Keane’s work lasted forty minutes and involved her performing in synch with a number of video projections. The performance space was defined by a large central video projection, flanked by four projected pillars. Around the rest of the stage-area were four smaller video monitors and a bench, which was positioned facing towards the central projection. Initially sitting on the bench, looking at the projected video ­– which included images of women’s faces and hands, and the central symbol of the yellow, patterned wallpaper – Keane remained transfixed by the images as they began to change in front of her, emerging and then subsiding as if decaying. Periodically the images, which were distorted and unfocused, were ‘torn’ away by hands, revealing a layering of images of women – some body building, some synchronised swimming – fading in and out of the central wallpaper image. Many of these images had an abstract, or surreal quality about them, with faces being inverted and blurred, or projected upside down, and intersecting, cut clips feeding rapidly into one another. Keane experimented with video technology to find ways to create the effect of the images layering and merging into one another. The appearance of each new image, intercut with footage of women’s hands peeling and tearing, was to remove the wall paper, to work constantly at removing that which obscured the completeness of the images.

An audio track accompanied this process. Featuring excerpts from Perkin-Gilman’s story and aspects of Milner’s psychoanalytic text, the soundtrack also featured music at rhythmic odds with the images presented, adding to the sensory overload of the audience already confronted with a deluge of images. By contrast Keane’s performance was controlled and minimal. Mostly she focused on the central image, occasionally rising from the bench and moving closer to the screen, as if attempting to touch the wallpaper, or else adjusting the size of the image shown by manipulating the projector. At the crescendo of the images and sound she lay on the stage, with her back to the audience, as if overcome by fatigue or inertia.

Concerned with the representation of women, creativity, madness, identity and self-discovery, in Faded Wallpaper Keane explored these issues through an immersive experience comparable to the psychological episode narrated in Perkin-Gilman’s novella. The visual and aural elements of the work created an onslaught of images and voices which, rather than exposing a clear narrative, intersected creating an overwhelming experience, simulating the loss of identity, and the struggle to recapture the self. While the footage of the peeling wallpaper and the text played over the audio track directly related to the story, Keane’s slow, minimal movements represented something quite different. It showed up a sense of creative paralysis in the onslaught of images of women circulating through the video.
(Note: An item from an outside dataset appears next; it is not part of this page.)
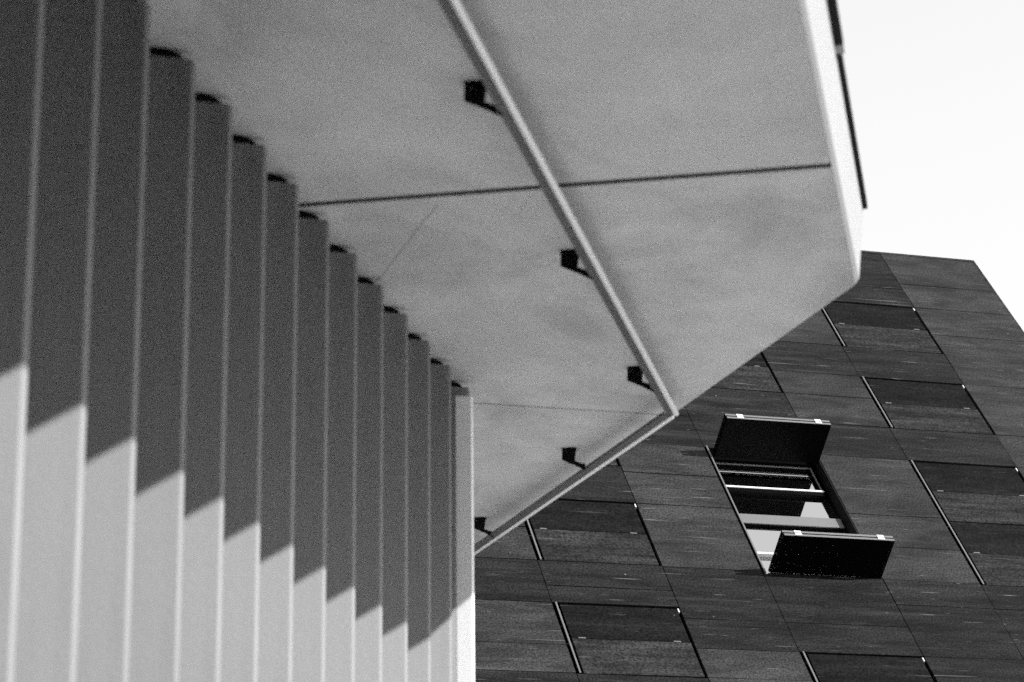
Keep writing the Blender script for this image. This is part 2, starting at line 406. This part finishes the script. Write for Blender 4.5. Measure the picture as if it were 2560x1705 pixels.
# ------------------------------------------------------------------ dark sloping building
bld = empty('dark_building', FAC, label='dark clad building with a steep sloping face and folding shutters', cat='building')
TOPV, RU, LU = 20.04 * U, 11.715 * U, 2.9 * U
DEEP = -0.36
BET = math.atan2(0.745087, 0.666967)         # slope angle
def hv(v, w, hb, z):                          # move horizontally back and up, in the facade frame (y, z)
    return (v + hb * math.cos(BET) + z * math.sin(BET), w - hb * math.sin(BET) + z * math.cos(BET))
vg = (12.0005 * 0.666967 - EYE) / 0.745087    # slope meets the paving here
foot = (vg, 0.0)
# solid body behind the cladding
body_prof = [hv(vg, 0, 0.60, 0.0), (TOPV - 0.04, DEEP), hv(TOPV - 0.04, DEEP, 9.0, 0.0), None]
top_z = (TOPV - 0.04) * 0.745087 + DEEP * 0.666967 - 12.0005 * 0.666967 + EYE
body_prof[3] = hv(body_prof[2][0], body_prof[2][1], 0.0, -top_z + 0.002)
bm = bmesh.new()
A_ = [bm.verts.new((LU, p[0], p[1])) for p in body_prof]; B_ = [bm.verts.new((RU - 0.03, p[0], p[1])) for p in body_prof]
bm.faces.new(A_); bm.faces.new(B_)
for i in range(4): bm.faces.new((A_[i], A_[(i + 1) % 4], B_[(i + 1) % 4], B_[i]))
link('body', finish(bm, 'body'), 'gap', bld)
# edge trims: verge at the right, coping along the top
link('verge_trim', box_mesh('verge_trim', RU - 0.028, RU, vg + 0.3, TOPV, DEEP - 0.1, -0.001, 0.003), 'panel', bld)
link('coping', box_mesh('coping', LU, RU - 0.030, TOPV - 0.035, TOPV + 0.004, DEEP - 0.1, -0.002, 0.003), 'panel', bld)
link('lower_cladding', box_mesh('lower_cladding', LU, RU - 0.030, vg + 0.3, 11.3 * U - 0.006, -0.03, -0.004), 'panel', bld)

G = 0.0042                                     # half a cladding joint
def panel(u0, u1, v0, v1, gl=G, gr=G, gb=G, gt=G, m='panel'):
    dz = random.uniform(-0.0022, 0.0022)
    bm = bmesh.new()
    x0, x1, y0, y1 = u0 * U + gl, u1 * U - gr, v0 * U + gb, v1 * U - gt
    tz = [random.uniform(-0.003, 0.0025) for _ in range(4)]
    f = [bm.verts.new((x, y, t)) for (x, y), t in zip(((x0, y0), (x1, y0), (x1, y1), (x0, y1)), tz)]
    b = [bm.verts.new((x, y, -0.03)) for (x, y) in ((x0, y0), (x1, y0), (x1, y1), (x0, y1))]
    bm.faces.new(f); bm.faces.new(b)
    for i in range(4): j = (i + 1) % 4; bm.faces.new((f[i], f[j], b[j], b[i]))
    return link('cladding_panel', finish(bm, 'cladding_panel', 0.0012), m, bld)

COLS = [(3.83, 4.845), (5.745, 6.752), (7.643, 8.665), (9.583, 10.622)]
GAPS = [(2.9, 3.83), (4.845, 5.745), (6.752, 7.643), (8.665, 9.583), (10.622, 11.69)]
# shutters: column, bottom, top, leaves
SH = [(1, 11.79, 12.63, 2), (1, 13.157, 13.99, 2), (1, 14.52, 15.36, 2), (1, 15.885, 16.72, 2), (1, 17.25, 18.09, 2), (1, 18.61, 19.45, 2),
      (2, 11.30, 12.13, 2), (2, 12.66, 13.50, 2), (2, 17.22, 18.06, 2), (2, 18.58, 19.42, 2),
      (3, 12.26, 13.10, 2), (3, 14.468, 16.238, 4), (3, 16.75, 17.583, 2), (3, 18.113, 18.956, 2),
      (0, 13.50, 14.34, 2), (0, 14.86, 15.70, 2), (0, 16.22, 17.06, 2), (0, 17.58, 18.42, 2)]
WIN = (2, 14.487, 16.245)

gj = [[11.3, 12.66, 13.5, 14.34, 14.86, 15.7, 16.22, 17.06, 17.58, 18.42, 19.3, 20.0],
      [11.3, 11.79, 12.63, 13.157, 13.481, 13.99, 14.515, 14.95, 15.36, 15.885, 16.72, 17.25, 18.09, 18.61, 19.3, 20.0],
      [11.3, 12.13, 12.66, 13.157, 13.50, 13.86, 14.508, 15.356, 15.802, 16.25, 16.72, 17.22, 18.06, 18.58, 19.3, 20.0],
      [11.3, 12.26, 12.66, 13.10, 13.50, 14.145, 14.475, 14.93, 15.378, 16.24, 16.75, 17.215, 17.59, 18.117, 18.956, 19.29, 20.0],
      [11.3, 12.26, 13.10, 14.125, 14.468, 15.35, 16.238, 16.75, 17.583, 18.14, 18.457, 18.956, 19.41, 20.0]]
for (u0, u1), js in zip(GAPS, gj):
    last = u1 > 11
    rc = [c for c, q in enumerate(COLS) if abs(q[0] - u1) < 0.01]
    spans = [(q[1], q[2]) for q in SH + [WIN] if rc and q[0] == rc[0]]
    for v0, v1 in zip(js, js[1:]):
        panel(u0, u1, v0, v1, gl=0.010 if u0 > 3 else 0.004, gr=0.004 if last else 0.036,
              m='panel' if last or any(a - 0.03 < (v0 + v1) / 2 < b + 0.03 for a, b in spans) else 'plank')
for c, (u0, u1) in enumerate(COLS):
    occ = sorted([(s[1], s[2]) for s in SH if s[0] == c] + ([(WIN[1], WIN[2])] if c == 2 else []))
    lo = 11.3
    extra = {2: [13.86, 19.9], 3: [14.145, 19.29], 1: [14.2], 0: []}[c]
    for v0, v1 in occ + [(20.0, 20.0)]:
        if v0 - lo > 0.05:
            cuts = [lo] + [e for e in extra if lo + 0.1 < e < v0 - 0.1] + [v0]
            for a, b in zip(cuts, cuts[1:]):
                # infill plank reaches over the guide line of the shutter below
                panel(u0 - 0.031, u1, a, b, gl=0.004, gr=-0.003, gb=0.006 if a == lo else G, gt=0.010 if b == v0 else G, m='plank')
        lo = v1

def leaf(par, u0, u1, v0, v1, drop, m='leaf'):
    bm = bmesh.new()
    x0, x1, y0, y1 = u0 * U, u1 * U, v0 * U, v1 * U
    tz = (drop - 0.001, drop + 0.001, drop, drop)
    f = [bm.verts.new((x, y, t)) for (x, y), t in zip(((x0, y0), (x1, y0), (x1, y1), (x0, y1)), tz)]
    b = [bm.verts.new((x, y, drop - 0.03)) for (x, y) in ((x0, y0), (x1, y0), (x1, y1), (x0, y1))]
    bm.faces.new(f); bm.faces.new(b)
    for i in range(4): j = (i + 1) % 4; bm.faces.new((f[i], f[j], b[j], b[i]))
    return link('shutter_leaf', finish(bm, 'shutter_leaf', 0.0015), m, par)

def guide(par, us, v0, v1):
    return link('guide_strip', box_mesh('guide_strip', us * U - 0.006, us * U + 0.010, v0 * U, v1 * U + 0.004, -0.006, 0.003, 0.002), 'strip', par)

for c, v0, v1, n in SH:
    us, ue = COLS[c]
    sh = empty('shutter', None, parent=bld)
    guide(sh, us, v0 + 0.004, v1)
    st = (v1 - v0) / n
    for i in range(n):
        a = v0 + st * i + (0.008 if i == 0 else 0.005); b = v0 + st * (i + 1) - (0.010 if i == n - 1 else 0.005)
        leaf(sh, us + 0.034, ue - 0.016, a, b, -0.006 - 0.004 * (i % 2), 'leaf' if i % 2 == 0 else 'leaf_dark')
    # bright hinge clips in the fold, and one at the top right corner
    for i in range(1, n, 2):
        vm = (v0 + st * i) * U
        for uu in (us + 0.115, ue - 0.125):
            link('hinge_clip', box_mesh('hinge_clip', uu * U - 0.032, uu * U + 0.032, vm - 0.0055, vm + 0.0055, -0.03, -0.0015, 0.001), 'edge', sh)
    link('corner_clip', box_mesh('corner_clip', (ue - 0.013) * U, (ue - 0.003) * U, (v1 - 0.055) * U, (v1 - 0.012) * U, -0.03, -0.003, 0.001), 'clip', sh)

# open window: reveals, frame, panes, and two folded shutters standing out from the face
c, wv0, wv1 = WIN
us, ue = COLS[c]
win = empty('window', None, parent=bld)
guide(win, us - 0.004, wv0 + 0.004, wv1 + 0.02)
x0, x1, y0, y1 = us * U + 0.012, ue * U, wv0 * U, wv1 * U
D0, D1 = -0.095, -0.135                       # front of the frame, pane
link('reveal', box_mesh('reveal', x0 - 0.004, x0 + 0.006, y0, y1, -0.30, -0.031), 'gap', win)
link('reveal', box_mesh('reveal', x1 - 0.006, x1 + 0.004, y0, y1, -0.30, -0.002), 'gap', win)
link('reveal', box_mesh('reveal', x0 + 0.007, x1 - 0.007, y1 - 0.004, y1 + 0.006, -0.30, -0.002), 'gap', win)
link('reveal', box_mesh('reveal', x0 + 0.007, x1 - 0.007, y0 - 0.006, y0 + 0.004, -0.30, -0.002), 'gap', win)
fx0, fx1 = x0 + 0.0065, x1 - 0.0065
fy0, fy1 = y0 + 0.0045, y1 - 0.0045
def bar(nm, xa, xb, ya, yb, za, zb, m, bev=0.002): return link(nm, box_mesh(nm, xa, xb, ya, yb, za, zb, bev), m, win)
tr0, tr1 = 15.285 * U, 15.410 * U             # broad grey transom
sv0, sv1 = 15.735 * U, 16.145 * U             # upper sash
gx0, gx1 = fx0 + 0.025, fx1 - 0.012
bar('frame_stile', fx0, fx0 + 0.0245, fy0, fy1, D1 - 0.05, D0, 'frame')
bar('frame_stile', fx1 - 0.0115, fx1, fy0, fy1, D1 - 0.05, D0 - 0.02, 'leaf_back')
bar('frame_head', gx0, gx1, sv1 + 0.002, fy1, D1 - 0.05, D0, 'leaf_back')
bar('transom', gx0, gx1 - 0.012, tr0, tr1, D0 - 0.012, D0, 'frame_grey')
bar('transom_back', gx0, gx1 - 0.012, tr0 + 0.001, tr1 - 0.001, D1 - 0.05, D0 - 0.0125, 'leaf_back')
bar('sill_rail', gx0, gx1, 14.86 * U, 14.885 * U, D1 - 0.05, D0, 'clip')
bar('bottom_rail', gx0, gx1, fy0, fy0 + 0.05, D1 - 0.05, D0, 'frame_grey')
link('pane', box_mesh('pane', gx0, gx1, tr1 + 0.001, sv0 - 0.001, D1 - 0.012, D1), 'glass', win)
link('pane', box_mesh('pane', gx0, gx1, 14.8855 * U, tr0 - 0.001, D1 - 0.012, D1), 'glass', win)
link('pane', box_mesh('pane', gx0, gx1, fy0 + 0.0505, 14.8595 * U, D1 - 0.012, D1), 'glass', win)
sx1 = 8.605 * U                                # the sash stands a little forward
zf = D0 + 0.006
bar('sash_rail', gx0, sx1 + 0.008, sv0, sv0 + 0.050, D1 - 0.04, zf - 0.004, 'leaf_back')
bar('sash_bead', gx0, sx1 + 0.010, sv0 + 0.051, sv0 + 0.076, D1 - 0.03, zf + 0.004, 'clip')
bar('sash_stile', sx1 - 0.012, sx1 + 0.002, sv0 + 0.0765, sv1 - 0.0155, zf - 0.012, zf - 0.002, 'edge')
bar('sash_head', gx0, sx1 + 0.002, sv1 - 0.015, sv1, zf - 0.012, zf - 0.001, 'edge')
bar('sash_stile_back', sx1 - 0.011, sx1 + 0.001, sv0 + 0.0765, sv1 - 0.0155, D1 - 0.03, zf - 0.0125, 'leaf_back')
bar('sash_head_back', gx0, sx1 + 0.001, sv1 - 0.0145, sv1 - 0.0005, D1 - 0.03, zf - 0.0125, 'leaf_back')
link('pane', box_mesh('pane', gx0, sx1 - 0.0125, sv0 + 0.0765, sv1 - 0.016, D1 - 0.012, D1 + 0.004), 'glass', win)

def folded(vtop, w0):
    sh = empty('folded_shutter', None, parent=bld)
    xa, xb = (us + 0.042) * U, (ue - 0.004) * U
    dep = 0.446
    for k in range(2):
        yb = vtop - k * 0.043
        lf = link('shutter_leaf', box_mesh('shutter_leaf', xa + 0.006 * k, xb, yb - 0.031, yb, w0, w0 + dep - 0.004, 0.002), 'perforated', sh)
        link('edge_trim', box_mesh('edge_trim', xa + 0.006 * k + 0.002, xb - 0.002, yb - 0.029, yb - 0.002, w0 + dep - 0.0035, w0 + dep, 0.001), 'edge', lf)
    for uu in (us + 0.175, ue - 0.12):
        for dy in (0.0, -0.037):
            link('hinge_clip', box_mesh('hinge_clip', uu * U - 0.033, uu * U + 0.033, vtop - 0.030 + dy, vtop - 0.003 + dy, w0 + dep + 0.0005, w0 + dep + 0.006, 0.002), 'clip', sh)
    return sh
folded(16.205 * U, -0.022)
folded(14.552 * U, -0.022)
Although Keane was captivated by the surreal and absurd images that flashed before her, she was powerless to remove the wallpaper and uncover the final, complete image. The most she could do was reach out to the screen, or adjust the size of the image, manipulating what was there, but never creating anything new. Rather than addressing her audience face-on, she deliberately positioned herself in alignment with them, facing the projection, reinforcing their own position of powerlessness against what played out in front of them. The performance, then, did not just depend on the interaction between performer and video, but relied on the immersive experience shared by the performer and the audience, created by the intersection of video, audio and live body within the shared multi-media space.